8    As at 7 July 2016, the company also held certain items of plant and equipment. The company is not required to use this plant and equipment in the performance of the QR Contract. Some items of plant and equipment are subject to finance agreements. It is the plaintiffs’ intention to disclaim these particular items.

9    An opportunity has arisen to sell some items of plant and equipment (which will not be disclaimed) to Mooney Corp or a nominee. The opportunity is explained in an affidavit of Robert Kite made 27 July 2016. Mr Kite is one of the plaintiffs. The sale price would be at auction value plus an uplift. Until the sale, the plant and equipment would be leased to Mooney’s Corp for a weekly fee. It appears that at least some of this plant and equipment is already in the possession of Mooney’s Corp. The proposal includes taking security in respect of the obligation to pay under the lease arrangement. The security would also cover the value of any plant and equipment in the possession of Mooney’s Corp that is not returned to the plaintiffs in the event that the proposed sale is not completed. Further, under the proposal, Mooney’s Corp would continue to assist the company in performing its obligations under the QR Contract to the extent required.

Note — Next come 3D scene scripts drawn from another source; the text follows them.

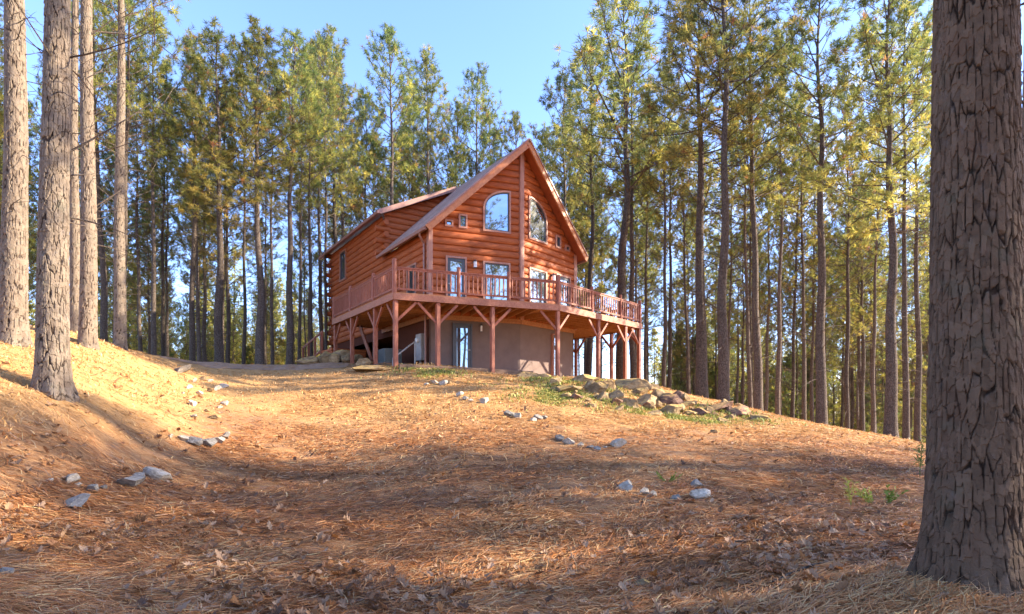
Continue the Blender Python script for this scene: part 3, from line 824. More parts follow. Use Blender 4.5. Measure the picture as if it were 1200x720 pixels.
# ------------------------------------------------------------------ pines
def tubes_np(paths, radii, seg):
    """many tubes at once: paths (n,k,3), radii (n,k) -> verts, quads"""
    P = np.asarray(paths, float); Rr = np.asarray(radii, float); n, k, _ = P.shape
    T = np.gradient(P, axis=1); T /= np.linalg.norm(T, axis=2, keepdims=True) + 1e-9
    U = np.where(np.abs(T[..., 2:3]) < .9, np.array([0, 0, 1.]), np.array([1., 0, 0]))
    A = np.cross(T, U); A /= np.linalg.norm(A, axis=2, keepdims=True) + 1e-9
    B = np.cross(T, A)
    th = np.arange(seg) / seg * 2 * PI
    V = P[:, :, None] + Rr[:, :, None, None] * (A[:, :, None] * np.cos(th)[None, None, :, None] + B[:, :, None] * np.sin(th)[None, None, :, None])
    idx = np.arange(n * k * seg).reshape(n, k, seg); nx = np.roll(idx, -1, 2)
    q = np.stack([idx[:, :-1], nx[:, :-1], nx[:, 1:], idx[:, 1:]], -1).reshape(-1, 4)
    return V.reshape(-1, 3), q

def needles_np(P, D, K, lmin, lmax, w, g, col):
    """K needle blades round every tuft position P with axis D -> verts, tris, colours"""
    n = len(P)
    d = g.normal(size=(n, K, 3)) * .55 + D[:, None] * .72
    d /= np.linalg.norm(d, axis=2, keepdims=True)
    L = g.uniform(lmin, lmax, (n, K, 1))
    b = P[:, None] + D[:, None] * g.uniform(-.08, .06, (n, K, 1))
    s = np.cross(d, g.normal(size=(n, K, 3))); s /= np.linalg.norm(s, axis=2, keepdims=True) + 1e-9
    tip = b + d * L; tip[..., 2] -= .12 * L[..., 0] ** 2 * 3
    mid = b + d * L * .35
    v = np.stack([mid - s * w, mid + s * w, tip, b], 2).reshape(-1, 3)
    i = np.arange(n * K) * 4
    q = np.stack([i + 3, i + 0, i + 2, i + 1], 1)
    c = np.repeat(col, K * 4, axis=0)
    return v, q, c

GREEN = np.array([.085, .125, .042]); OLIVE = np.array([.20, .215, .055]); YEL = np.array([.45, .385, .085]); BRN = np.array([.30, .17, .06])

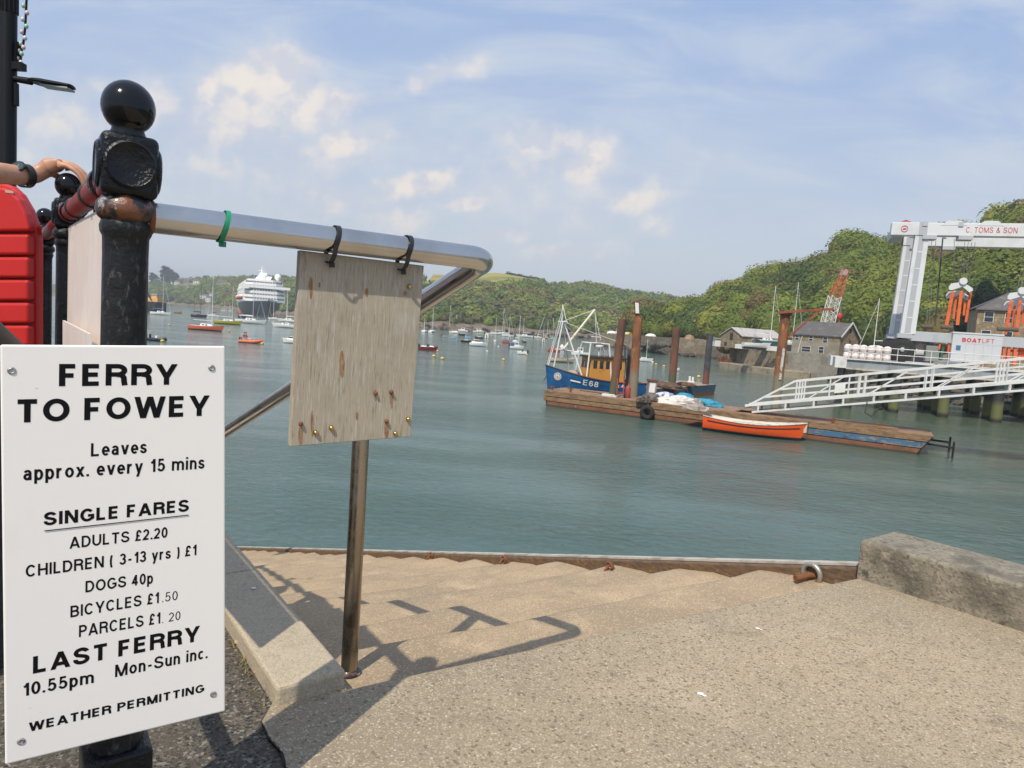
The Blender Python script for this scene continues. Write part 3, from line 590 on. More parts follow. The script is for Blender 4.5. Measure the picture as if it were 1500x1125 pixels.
# boards hanging from the red rail, seen nearly edge on
rdir = (ends[1]-ends[0]); rdir.z = 0; rdir.normalize()
pq = [PV(x, y, ends[0]+V(0, 0, 0)-V(rdir.y, -rdir.x, 0)*.0, rdir) for x, y in ((97, 332), (153, 299), (153, 509), (97, 478))]
mb = MB(); pn = V(rdir.y, -rdir.x, 0)
mb.prism([p+V(0, 0, -.004) for p in pq], pn*.006); thing1('notice_board', mb, pinkboard, 'faded pinkish white notice board seen from behind, hanging from the red rail', 'board', bevel=.002)
pq2 = [PV(x, y, ends[0], rdir)-pn*.03 for x, y in ((108, 470), (154, 490), (154, 640), (108, 600))]
mb = MB(); mb.prism(pq2, pn*.006); thing1('notice_board', mb, pinkboard, 'small pale board showing below the pinkish notice board, just above the ferry sign', 'board')
for (f, lab) in ((.74, 'black strap round the red rail, at the far corner of the pinkish board'), (.40, 'black strap round the red rail, nearer the black post head')):
    c = ends[0].lerp(ends[1], f); mb = MB(); mb.lathe([(.0285, -.014), (.0325, -.012), (.0325, .012), (.0285, .014)], c, 24, axis=(ends[1]-ends[0]))
    mb.bar(c+pn*.004-UP*.029, c+pn*.010-UP*.115, .022, .005, up=tuple(pn)); mb.bar(c+pn*.011-UP*.098-rdir*.004, c+pn*.011-UP*.098+rdir*.014, .014, .012)
    thing1('strap', mb, blackplastic, lab, 'strap', 'black straps holding the pinkish board')

# ------------------------------------------------------------------ the ferry sign
sp0 = V(p1.x, p1.y, 0)-U*.082
sp = lambda x, y: PV(x, y, sp0, E)
sc_ = [sp(0, 505), sp(330, 507), sp(330, 1042), sp(7.5, 1121)]
print('sign corners', [tuple(round(a, 3) for a in p) for p in sc_])
zt = (sc_[0].z+sc_[1].z)/2; zb = (sc_[2].z+sc_[3].z)/2
rt = root('ferry_sign', (sc_[2]+sc_[3])/2, 'cream white ferry fares board with black lettering fixed to the near post', 'sign')
mb = MB(); mb.prism(sc_, U*.006)
obj('panel', mb, signwhite, rt, local=False, bevel=.003, bseg=3)
def line(body, l, r, capy, bold, l2=None, name='lettering', m=letter):
    a = sp(*l); b = sp(*r); c = sp(*capy); d = (b-a); wd_ = d.length
    cap = abs((c-a).dot(UP)-d.dot(UP)*((c-a).dot(d)/d.length_squared))
    text(name, body, m, a, d, UP, wd_, cap, bold, .00035, rt)
line('FERRY', (86.2, 566), (259.5, 563.5), (87, 533), 1)
line('TO FOWEY', (25.6, 619.4), (306.4, 608.9), (26, 585), 1)
line('Leaves', (133, 668.7), (214.8, 663.5), (133.5, 649.3), 2)
line('approx. every 15 mins', (34.1, 703.9), (299.3, 686.3), (213, 673), 2)
line('SINGLE FARES', (64, 770.2), (276.5, 748.9), (65, 750.5), 1)
line('ADULTS £2.20', (101.6, 803.8), (245.2, 787.3), (103, 786.8), 2)
line('CHILDREN ( 3-13 yrs ) £1', (37.5, 845.6), (287.5, 813), (38, 828), 2)
line('DOGS 40p', (125, 867.9), (223.9, 854.0), (126, 851), 2)
line('BICYCLES £1', (103, 904.6), (232.5, 883.0), (104, 887.5), 2)
line('PARCELS £1', (115.5, 933.4), (234.5, 913.0), (116, 916), 2)
line('.50', (237.5, 882), (260, 878.5), (241, 868), 0, name='handwriting')
line('. 20', (237.5, 912.5), (264, 907.5), (246, 898), 0, name='handwriting')
line('LAST FERRY', (48.2, 986.9), (292.3, 938.6), (49, 961.5), 1)
line('10.55pm', (34, 1020), (137.2, 1000.0), (35, 1001), 2)
line('Mon-Sun inc.', (168.4, 992), (303.9, 963.8), (169, 973.8), 2)
line('WEATHER PERMITTING', (42, 1072), (299, 1013.5), (43, 1058.5), 1)
a, b = sp(65, 776.8), sp(276, 753.6); mb = MB(); mb.obox(a-U*.0009, b-a, (0, 0, -.0016), -U*.0003); obj('underline', mb, letter, rt, local=False)
for x, y in ((17, 543), (310, 539), (31, 1086), (312.5, 1017)):
    mb = MB(); mb.lathe([(.0058, 0), (.0056, .0012), (.0038, .0022), (.0025, .0014), (.0005, .0012)], sp(x, y)+U*.0002, 18, axis=-U); obj('screw', mb, greyscrew, rt, local=False, smooth=40)
# ================================================================== LANDSCAPE: hills, woods, fields
def lerp_tab(tab, x):
    xs = [r[0] for r in tab]
    return [float(np.interp(x, xs, [r[k] for r in tab])) for k in range(1, len(tab[0]))]
HZ = lambda px: 475-52.5+.07*px                                        # height of the horizon in the photo, column by column
FAR = [(-500, 1000, 1350, 396), (100, 930, 1230, 412), (215, 900, 1150, 412), (256, 870, 1120, 410), (303, 775, 1020, 407), (345, 700, 960, 408), (430, 560, 800, 403), (520, 420, 700, 402), (625, 345, 600, 405.5), (660, 345, 610, 404), (725, 350, 620, 402.5), (787, 362, 630, 408), (810, 366, 640, 413), (850, 372, 640, 415), (900, 382, 640, 420), (950, 420, 650, 428), (990, 450, 680, 436), (1060, 480, 700, 441), (1200, 520, 740, 446)]
NEAR = [(900, 214, 240, 488), (925, 212, 262, 474), (945, 208, 268, 464), (960, 205, 272, 457), (992, 200, 278, 438), (1021, 197, 276, 429), (1040, 195, 272, 420), (1061, 192, 268, 407), (1091, 185, 262, 396), (1133, 175, 252, 384), (1160, 170, 247, 379), (1187, 165, 242, 368), (1213, 158, 236, 355), (1240, 152, 232, 344), (1267, 146, 229, 337), (1290, 140, 226, 346), (1304, 137, 224, 340), (1340, 130, 220, 334), (1404, 120, 212, 322), (1447, 112, 207, 317), (1479, 107, 203, 306), (1500, 105, 200, 298), (1600, 92, 196, 268), (1800, 78, 190, 240), (2300, 66, 185, 215)]
def terrain(tab, z0, tree, px, f):
    s0, s1, top = lerp_tab(tab, px); d = ray(px, top); H = CZ+d.z*s1-tree(px)
    D = s0+(s1-s0)*f; g = ray(px, HZ(px))
    k = min(f, 1)**.96 if f > 0 else 0
    z = z0+(H-z0)*k-max(0, f-1)*14+(1.2*math.sin(px*.05+f*9)+.8*math.sin(px*.021-f*5))*min(1, max(f, 0)*3)
    qx = g.x+(d.x-g.x)*min(f, 1)
    return V(qx*D, D, z)
IN_FIELD = lambda px, f: (618 < px < 806 and f > .64+.10*max(0, (px-700)/106)) 
far_tree = lambda px: 0 if 630 < px < 800 else 6.5
farP = lambda px, f: terrain(FAR, .6, far_tree, px, f)
nearP = lambda px, f: terrain(NEAR, 3.9, lambda p: 9.0 if p > 985 else 9.0*max(0, (p-930)/55), px, f)
def sheet(fn, xs, fs):
    vs = [fn(x, f) for x in xs for f in fs]; n = len(fs); mb = MB()
    mb.add(vs, [(i*n+j, (i+1)*n+j, (i+1)*n+j+1, i*n+j+1) for i in range(len(xs)-1) for j in range(n-1)]); return mb
ground_far = mat('scrub and shore ground', (.055, .075, .02), [('n', (.09, .11, .03), .03, .4, .6), ('n', (.035, .05, .016), .12, .5, .65), ('z', (.17, .13, .09), .12, 5.0, 2.5, (1, 1, 1), 3.0)], .95)
ground_near = mat('woodland floor', (.05, .06, .02), [('n', (.08, .075, .03), .2, .45, .6), ('z', (.20, .15, .10), .3, 8.0, 5.0, (1, 1, 1), 4.0)], .95)
FS = [0, .01, .03, .08, .15, .22, .3, .4, .5, .6, .7, .8, .9, 1, 1.15, 1.4]
mb = sheet(lambda px, f: (lambda p: V(p.x, p.y, -1 if f == 0 else p.z))(farP(px, f)), list(np.linspace(-480, 1190, 90)), FS); struct('far_hills', mb, ground_far, smooth=80)
mb = sheet(nearP, list(np.linspace(902, 2250, 90)), FS); struct('wooded_hill', mb, ground_near, smooth=80)
fieldm = mat('buttercup meadow', (.13, .165, .035), [('n', (.30, .255, .045), .022, .44, .56), ('n', (.21, .205, .05), .08, .5, .65)], .95)
field_y = mat('yellow meadow', (.30, .26, .05), [('n', (.17, .19, .045), .03, .5, .6)], .95)
def liftp(fn, dz): return lambda px, f: fn(px, f)+V(0, 0, dz)
struct('meadow', sheet(liftp(farP, 1.0), list(np.linspace(620, 806, 26)), [.68, .76, .84, .92, 1.0, 1.1]), fieldm, smooth=80)
struct('meadow_strip', sheet(liftp(farP, 1.2), list(np.linspace(628, 770, 20)), [.90, .95, 1.0, 1.06]), field_y, smooth=80)
struct('hillside_field', sheet(liftp(farP, 1.0), list(np.linspace(262, 345, 14)), [.76, .82, .9, .97]), fieldm, smooth=80)

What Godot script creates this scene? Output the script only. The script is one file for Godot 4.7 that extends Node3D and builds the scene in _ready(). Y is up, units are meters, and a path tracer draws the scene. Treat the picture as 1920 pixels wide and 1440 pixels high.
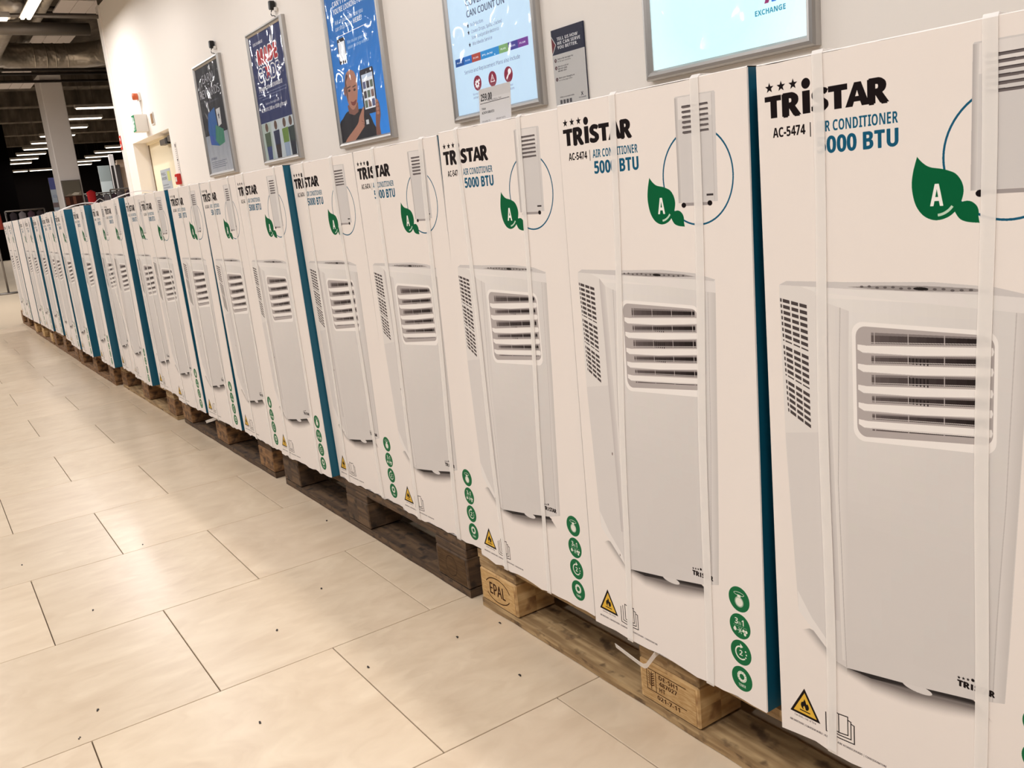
extends Node3D
# A long row of boxed air conditioners standing on pallets before a shop wall.

const CAM := Vector3(1.15737, 0.91522, 0.87969)
const BW := 0.383      # carton width
const BH := 0.879      # carton height
const BD := 0.36       # carton depth
const ZW := -2.0       # face of the shop wall
const YL := 3.6        # height of the strip lights
const WARM := Color(1.0, 0.985, 0.978)
const LAMP_ENERGY := 3.55
const GLOW := 3.0

var M := {}
var cache := {}
var rng := RandomNumberGenerator.new()
var bold: SystemFont
var plain: SystemFont

func _ready() -> void:
	rng.seed = 7
	setup_view()
	materials()
	room()
	floor_tiles()
	ceiling_things()
	cartons_and_pallets()
	wall_things()
	backdrop_things()

# ------------------------------------------------------------------ camera, sky, lights
func setup_view() -> void:
	var yaw := 0.9944306644
	var pitch := -0.2202501879
	var roll := -0.0998628345
	var cam := Camera3D.new()
	cam.name = "camera"
	cam.basis = Basis(Vector3.UP, yaw) * Basis(Vector3.RIGHT, pitch) * Basis(Vector3.BACK, roll)
	cam.position = CAM
	cam.fov = rad_to_deg(2.0 * atan(720.0 / 1665.74))
	cam.near = 0.02
	cam.far = 200.0
	cam.current = true
	add_child(cam)
	var we := WorldEnvironment.new()
	we.name = "surroundings"
	var e := Environment.new()
	e.background_mode = Environment.BG_COLOR
	e.background_color = Color(0.05, 0.045, 0.04)
	e.background_energy_multiplier = 0.3
	e.ambient_light_source = Environment.AMBIENT_SOURCE_DISABLED
	e.tonemap_mode = Environment.TONE_MAPPER_LINEAR
	e.tonemap_exposure = 1.0
	e.sdfgi_enabled = true
	e.ssao_enabled = true
	e.ssil_enabled = true
	we.environment = e
	add_child(we)

func area(at: Vector3, size: Vector2, energy: float, col: Color, turn := Vector3(-90, 0, 0)) -> void:
	var l := AreaLight3D.new()
	l.name = "area_lamp"
	l.area_size = size
	l.light_energy = energy
	l.light_color = col
	l.position = at
	l.rotation_degrees = turn
	l.shadow_enabled = true
	l.set("area_range", 40.0)
	l.set("area_attenuation", 2.0)
	add_child(l, true)

# ------------------------------------------------------------------ naming
func meta(o: Node, label: String, category: String, group := "") -> void:
	if label: o.set_meta("label", label)
	if category: o.set_meta("category", category)
	if group: o.set_meta("group", group)

func numbered(n: String) -> String:
	if not has_node(NodePath(n)): return n
	var k := 1
	while has_node(NodePath("%s_%03d" % [n, k])): k += 1
	return "%s_%03d" % [n, k]

func thing(n: String, label: String, category: String, at := Vector3.ZERO, group := "") -> Node3D:
	var o := Node3D.new()
	o.name = numbered(n)
	o.position = at
	meta(o, label, category, group)
	add_child(o)
	return o

func part(n: String, mesh: Mesh, mat: Material, parent: Node, at := Vector3.ZERO, turn := Vector3.ZERO) -> MeshInstance3D:
	var o := MeshInstance3D.new()
	o.mesh = mesh
	if mat: o.material_override = mat
	var nm := n
	var k := 1
	while parent.has_node(NodePath(nm)):
		nm = "%s_%03d" % [n, k]
		k += 1
	o.name = nm
	o.position = at
	o.rotation_degrees = turn
	o.cast_shadow = GeometryInstance3D.SHADOW_CASTING_SETTING_ON
	parent.add_child(o)
	return o

func solid(n: String, label: String, category: String, mesh: Mesh, mat: Material, at := Vector3.ZERO, group := "", turn := Vector3.ZERO) -> MeshInstance3D:
	var o := part(n, mesh, mat, self, at, turn)
	meta(o, label, category, group)
	return o

func struct(n: String, mesh: Mesh, mat: Material, at := Vector3.ZERO) -> MeshInstance3D:
	var o := part(n, mesh, mat, self, at)
	o.set_meta("kind", "structure")
	return o

# ------------------------------------------------------------------ shapes
func tri(st: SurfaceTool, a: Vector3, b: Vector3, c: Vector3, outward: Vector3) -> void:
	if (b - a).cross(c - a).dot(outward) > 0.0:
		var t := b
		b = c
		c = t
	st.add_vertex(a)
	st.add_vertex(b)
	st.add_vertex(c)

func quad(st: SurfaceTool, a: Vector3, b: Vector3, c: Vector3, d: Vector3, outward: Vector3) -> void:
	tri(st, a, b, c, outward)
	tri(st, a, c, d, outward)

func started() -> SurfaceTool:
	var st := SurfaceTool.new()
	st.begin(Mesh.PRIMITIVE_TRIANGLES)
	st.set_smooth_group(-1)
	return st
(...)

10    Given the plaintiffs’ concern as to the extent of their powers as liquidators to deal with trust property in the way they consider appropriate, I am persuaded that I should accede to their application to be appointed as receivers and managers of that property, in accordance with the approach that has been taken in other cases.

11    Orders will be made accordingly.

I certify that the preceding eleven (11) numbered paragraphs are a true copy of the Reasons for Judgment herein of the Honourable Justice Yates.